Stop me if you’ve heard me say this before: Three years after setting out to retell the entire Final Fantasy VII saga in mobile form, Final Fantasy VII Ever Crisis is shutting down. Square Enix announced tonight that the free-to-play gacha will end service for both the Japanese and Global versions on October 6, 2026, at 11:00 PM Pacific (2:00 AM Eastern on October 7). The game launched on iOS and Android on September 7, 2023, and came to PC via Steam on December 6 of that year.
Sales of Red Crystals, the game’s paid currency, ended alongside tonight’s announcement, though any crystals players already own can be spent until the servers go dark. Square Enix says account information will be deleted once the shutdown procedures wrap up, and in a detail that stands out, refunds for unused paid currency will only be offered to players residing in Taiwan, with the process to be detailed in-game at a later date.

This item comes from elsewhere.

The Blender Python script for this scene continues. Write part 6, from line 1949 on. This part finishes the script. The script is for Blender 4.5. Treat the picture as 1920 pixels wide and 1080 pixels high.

In an accompanying letter, producer Shoichi Ichikawa explained the decision ultimately came down to money, specifically the difficulty of balancing production costs against player demand for character weapons and gear. Delivering high-quality equipment visuals remained a priority given how passionate fans are about these characters, Ichikawa says, but weighing that against development costs and a gameplay balance that encouraged party diversity proved to be an ongoing struggle. In the end, the team determined it couldn’t maintain the level of service expected of a game carrying the Final Fantasy VII name.

The wind-down plan is busier than these end-of-service announcements usually go, and it starts with Square Enix making good on a launch-era promise. The story of Before Crisis -Final Fantasy VII-, the 2004 prequel that never left Japan, will finally be told in three parts from July through August. Then on September 6, 2026, the game’s three-year anniversary, Ever Crisis will release the final chapter of its Final Fantasy VII saga, a climax Ichikawa says the team has been building toward since launch, alongside new weapons, gear, seasonal quests, and customization options for existing weapons. Past content will also return across the final three months so lapsed players can come back and see everything.
Developed by Applibot and published by Square Enix, Ever Crisis retold the stories of the broader Final Fantasy VII compilation in bite-sized monthly chapters, covering the original game, Crisis Core, and an original storyline chronicling a young Sephiroth. If Applibot sounds familiar, it’s the same studio behind NieR Re[in]carnation, which Square Enix shut down back in April 2024 after a similar three-and-a-half-year run.
The timing is honestly surprising, because Final Fantasy VII Revelation arrives in Spring 2027 as the finale of the remake trilogy, and you would assume a game built entirely on Final Fantasy VII nostalgia would at least survive long enough to ride that wave. Instead, Ever Crisis will be roughly half a year in the ground by the time Cloud’s latest story concludes.
As much as I am a Final Fantasy VII fan, and I currently consider Final Fantasy VII Rebirth the best game I’ve ever played, I couldn’t play Ever Crisis for more than a few months. In my first impressions back during the 2023 closed beta, I noted the game was essentially a reskin of NieR Re[in]carnation, right down to the combat system, and the overall gameplay just never became compelling. There was too much downtime in between story drops, too, which made it easy to drift away and hard to come back.
Players who stuck with it have until October 6 to see everything through, with events scheduled right up to the end. Obviously, the Final Fantasy VII brand itself is in no danger, though, with Revelation set to close out the remake trilogy on PlayStation 5, XBOX Series X|S, Switch 2, and PC next spring.